New Mexico prison officials already have “a special team” whose job is to “flag certain inmates to know that, ‘Hey, let’s check all of this person’s mail,’” Marciel told the committee.

That team is called the Security Threat Intelligence Unit, a Corrections spokesperson confirmed on Monday. Their mission is “the identification, monitoring, and management” of incarcerated people and people on parole who are believed to be members of gangs. The spokesperson declined to comment on how many people are assigned to the unit or in which prisons they work.

The prison staff in this team, Marciel said, work with confidential informants or just go through the mail “hoping to catch something.”

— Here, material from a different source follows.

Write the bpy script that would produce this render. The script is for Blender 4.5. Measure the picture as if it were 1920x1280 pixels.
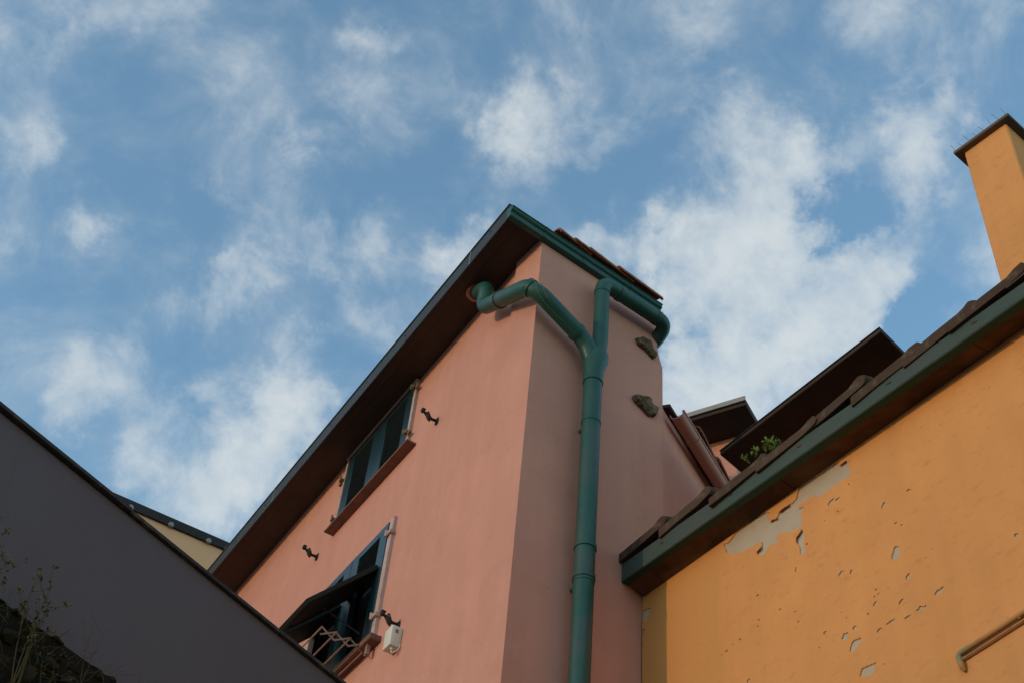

The technology is called Digital Mail Center and was created by a Securus subsidiary company called Guarded Exchange, a spokesperson for the department said Tuesday. The company is figuring out what equipment will be needed to handle the mail in each state prison in New Mexico, the department spokesperson said.

Marciel said the new system would get mail to people faster and make the monitoring happen more quickly “because then we can go back and look at like, say we hear about something later, we can go back and look in the letter that someone got, you know, last week or two weeks ago, or something like that.”

The software “can flag certain letters, or certain inmates that we know are involved in certain things,” Marciel said.

“Obviously, there’s thousands of pieces of mail that come through, so a lot of it would make it through with this new software, if it works as intended,” Marciel said. “It’s a whole like, computer software program that is actually very high tech and very advanced.”